How the Media Did a Good Job on Reid's Race Gaffe

Even though it's well within my beat, I usually live in fear of America's next teachable moment about race. I'm serious; it keeps me up at night. When I do sleep, I'm tortured by anxiety dreams where a shadowy figure is yelling racial epithets at me while I'm screaming "I am Somebody!" and throwing copies of Dr. King's "Letter From a Birmingham Jail." (OK, not really, but I do worry.) So I was pleasantly surprised to get through almost a week of coverage on the Harry Reid "Negro dialect" scandal without a single heart palpitation. I'll take a step back in case you've been spending the last few days in spiritual seclusion. In their new book Game Change, John Heilemann and Mark Halperin reveal that part of Reid's support of Barack Obama's candidacy sprang from the fact that he was "a 'light-skinned' African-American 'with no Negro dialect', unless he wanted to have one." Reid has since apologized to Obama, and the president has accepted that apology. At this point in past scandals (Imus, Trent Lott, Glenn Beck, O'Reilly), I was usually breathing fire over the media's seemingly concerted effort to misrepresent the situation and/or its failure to place the incident into any kind of meaningful historical context. But hey, like I said, this time around I was blessedly unoffended. So since I'm usually the first to attack the press for their flaws, I thought this time, I'd dole out a little praise—and admit one failing of my own.

Thank you for not taking the bait and allowing the Republicans' comparison of Harry Reid to Trent Lott to stick in the minds of the American people. When the chairman of the Republican National Committee, Michael Steele, said that Reid should resign as Trent Lott had been forced to after Dixiegate, many in the press moved immediately to dismiss the comparison for the absurd bit of politics that it was. Our own Ben Adler did it on The Gaggle, as did Michael Tomasky at The Guardian UK and Joan Walsh at Salon. I mean really, since when is supporting a black man's run for president in the same universe as a white man lamenting the failure of segregation?

Thank you for not creating a drum roll for Reid's resignation. Of course, it's hard to ask a man to resign when he's behind in his bid for reelection but still, it shows admirable self-restraint. I've always felt that demanding that the minimum punishment for an offensive racial remark be job termination is the fastest way to harden people's hearts against diversity and equal opportunity. Especially when the remark contained the word Negro (and not the other N word).

Thank you for distinguishing between the meaning of his words and his poor word choice. Color me pleasantly surprised that many members of the media took a moment to consider whether Reid was right and to explore the issues. As Ruth Marcus put it over at The Washington Post: "But, to a degree, Reid's assessment of the salience of Obama's skin tone was on target. Not only do we not live in a colorblind society, we live in an exquisitely color-sensitive one. A 2007 study that used magnetic resonance imaging to examine brain reactions to photos of light- and dark-skinned subjects, found more activity within the amygdala, which reflects arousal to perceived threats, when dark-skinned faces were shown. 'Disconcertingly, to the extent that Afrocentric features increase the likelihood of making stereotypic inferences, this may result in severe consequences for those possessing high levels of Afrocentric features,' the authors write." Any time our teachable moments include a bit of science on race relations, I think the world is a better place.

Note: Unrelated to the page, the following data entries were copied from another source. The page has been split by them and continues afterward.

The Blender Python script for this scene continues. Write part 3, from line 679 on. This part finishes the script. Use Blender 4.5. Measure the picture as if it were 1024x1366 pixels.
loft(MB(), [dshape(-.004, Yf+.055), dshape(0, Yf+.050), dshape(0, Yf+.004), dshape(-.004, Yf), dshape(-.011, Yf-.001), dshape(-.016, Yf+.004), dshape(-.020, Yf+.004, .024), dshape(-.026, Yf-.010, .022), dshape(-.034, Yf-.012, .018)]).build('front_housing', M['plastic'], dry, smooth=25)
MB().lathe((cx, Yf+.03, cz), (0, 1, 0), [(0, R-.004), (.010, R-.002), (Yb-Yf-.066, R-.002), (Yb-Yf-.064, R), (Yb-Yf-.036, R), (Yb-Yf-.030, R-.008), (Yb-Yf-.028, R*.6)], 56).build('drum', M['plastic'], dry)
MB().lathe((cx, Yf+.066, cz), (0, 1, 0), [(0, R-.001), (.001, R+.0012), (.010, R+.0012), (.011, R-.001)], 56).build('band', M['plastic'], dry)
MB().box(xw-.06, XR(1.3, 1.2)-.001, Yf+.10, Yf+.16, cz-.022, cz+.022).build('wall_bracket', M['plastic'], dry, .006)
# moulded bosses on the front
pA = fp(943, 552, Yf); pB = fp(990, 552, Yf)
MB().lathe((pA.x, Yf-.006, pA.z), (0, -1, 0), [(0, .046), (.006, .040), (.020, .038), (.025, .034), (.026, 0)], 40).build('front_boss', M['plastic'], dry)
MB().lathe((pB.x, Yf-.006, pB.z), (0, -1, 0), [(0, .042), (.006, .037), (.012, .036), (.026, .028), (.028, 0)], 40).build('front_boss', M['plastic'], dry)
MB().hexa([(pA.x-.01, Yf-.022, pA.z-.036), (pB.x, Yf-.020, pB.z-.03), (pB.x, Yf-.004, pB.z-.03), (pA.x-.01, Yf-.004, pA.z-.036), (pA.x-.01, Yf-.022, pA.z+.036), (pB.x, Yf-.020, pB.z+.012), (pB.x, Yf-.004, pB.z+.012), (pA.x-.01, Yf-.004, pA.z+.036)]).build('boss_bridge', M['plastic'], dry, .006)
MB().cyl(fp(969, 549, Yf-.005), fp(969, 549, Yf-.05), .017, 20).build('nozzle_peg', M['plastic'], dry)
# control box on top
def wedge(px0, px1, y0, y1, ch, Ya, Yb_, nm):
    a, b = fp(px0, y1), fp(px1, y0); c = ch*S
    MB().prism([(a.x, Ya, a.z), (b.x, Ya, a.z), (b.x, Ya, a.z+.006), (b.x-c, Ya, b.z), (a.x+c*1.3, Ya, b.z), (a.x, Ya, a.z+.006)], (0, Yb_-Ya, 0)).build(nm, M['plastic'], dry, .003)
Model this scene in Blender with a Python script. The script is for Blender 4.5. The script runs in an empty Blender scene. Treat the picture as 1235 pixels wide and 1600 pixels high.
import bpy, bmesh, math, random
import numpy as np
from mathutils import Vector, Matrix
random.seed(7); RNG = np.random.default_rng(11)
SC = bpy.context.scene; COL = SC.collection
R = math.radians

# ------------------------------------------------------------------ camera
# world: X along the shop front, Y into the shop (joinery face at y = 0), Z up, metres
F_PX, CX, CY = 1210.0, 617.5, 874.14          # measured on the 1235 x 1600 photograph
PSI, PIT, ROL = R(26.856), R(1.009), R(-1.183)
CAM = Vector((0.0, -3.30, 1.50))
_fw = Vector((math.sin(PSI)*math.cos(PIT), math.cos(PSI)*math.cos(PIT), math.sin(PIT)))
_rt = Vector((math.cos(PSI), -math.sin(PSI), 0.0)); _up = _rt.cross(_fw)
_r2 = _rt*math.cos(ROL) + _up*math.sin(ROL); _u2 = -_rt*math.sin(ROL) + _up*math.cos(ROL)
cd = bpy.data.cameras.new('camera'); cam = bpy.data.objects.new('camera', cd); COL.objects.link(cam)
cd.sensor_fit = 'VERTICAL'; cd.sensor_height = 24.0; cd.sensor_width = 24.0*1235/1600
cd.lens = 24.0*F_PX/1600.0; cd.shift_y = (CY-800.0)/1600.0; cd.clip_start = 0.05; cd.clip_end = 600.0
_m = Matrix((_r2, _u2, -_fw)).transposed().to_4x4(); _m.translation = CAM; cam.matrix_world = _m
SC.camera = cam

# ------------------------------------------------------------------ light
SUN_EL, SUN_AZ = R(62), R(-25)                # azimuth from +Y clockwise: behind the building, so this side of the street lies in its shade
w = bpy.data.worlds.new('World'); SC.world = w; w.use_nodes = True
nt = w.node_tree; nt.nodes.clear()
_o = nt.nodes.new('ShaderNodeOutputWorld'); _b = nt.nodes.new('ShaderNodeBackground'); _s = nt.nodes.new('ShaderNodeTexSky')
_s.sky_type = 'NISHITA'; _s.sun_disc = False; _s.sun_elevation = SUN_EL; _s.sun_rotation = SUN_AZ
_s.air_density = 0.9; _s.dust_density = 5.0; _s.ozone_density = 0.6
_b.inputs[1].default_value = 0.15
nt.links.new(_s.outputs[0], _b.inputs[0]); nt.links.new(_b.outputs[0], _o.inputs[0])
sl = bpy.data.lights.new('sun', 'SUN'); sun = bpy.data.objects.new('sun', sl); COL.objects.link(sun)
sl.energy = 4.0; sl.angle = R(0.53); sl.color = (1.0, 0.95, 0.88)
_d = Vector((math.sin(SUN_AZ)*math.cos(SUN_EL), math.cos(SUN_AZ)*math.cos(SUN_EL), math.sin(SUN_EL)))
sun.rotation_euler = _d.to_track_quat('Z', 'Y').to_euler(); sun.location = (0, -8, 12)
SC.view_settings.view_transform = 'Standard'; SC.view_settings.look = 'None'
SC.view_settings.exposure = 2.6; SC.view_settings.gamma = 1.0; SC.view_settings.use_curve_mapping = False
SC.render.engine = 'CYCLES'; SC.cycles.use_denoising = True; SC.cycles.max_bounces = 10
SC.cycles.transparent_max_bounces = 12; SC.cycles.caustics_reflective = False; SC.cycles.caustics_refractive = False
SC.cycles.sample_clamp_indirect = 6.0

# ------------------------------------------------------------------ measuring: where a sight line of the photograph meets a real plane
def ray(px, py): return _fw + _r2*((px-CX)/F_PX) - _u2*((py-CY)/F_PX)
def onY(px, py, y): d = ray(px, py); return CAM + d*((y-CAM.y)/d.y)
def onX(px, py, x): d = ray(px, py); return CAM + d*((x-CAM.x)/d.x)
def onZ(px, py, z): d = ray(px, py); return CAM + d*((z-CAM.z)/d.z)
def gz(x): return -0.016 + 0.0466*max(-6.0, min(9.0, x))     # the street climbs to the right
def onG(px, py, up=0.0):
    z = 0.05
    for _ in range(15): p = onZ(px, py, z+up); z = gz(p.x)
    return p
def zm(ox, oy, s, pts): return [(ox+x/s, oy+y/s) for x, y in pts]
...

And now, let me eat a little crow before I deliver the bad news. Based on my watching of the Sunday-morning news shows, I wrongly assumed that the 24-hour news stations were going to spend the next couple of days taking the Republicans' partisan jabs at Reid seriously. So before I read and watched more widely, I said on NPR that the media never gets these things right and avoids the real topics, not thinking, that here I was, a card-carrying member of the media on NPR, talking about exactly what I thought we should talk about … bias based on skin color. It was a knee-jerk reaction and an unfair attack.

OK, so on to the bad news:

No thank you for the continued overreliance on white commentators to discuss potential racism. I feel like a broken record, but if you put a few people of color on your speed dial, you can present an even better analysis of the news. One of the viewpoints I found to be consistently missing was that although Reid was supporting Obama, he was also pretty condescending. Archaic word choice aside, it is a bit galling to have your skin color weighed as a potential pro or con in measures greater than your experience, politics, and ability. Note: I didn't say it wasn't true, just that it's annoying and patronizing.

It's exhausting to plumb social interactions for racial undertones, to constantly be on the lookout for newly emerging code words, and to constantly wonder how much people are thinking about the color of my skin rather than the content of my character. I'd feel sorry for myself if I didn't like this column so much. So thank you most of all for not giving me agita this week.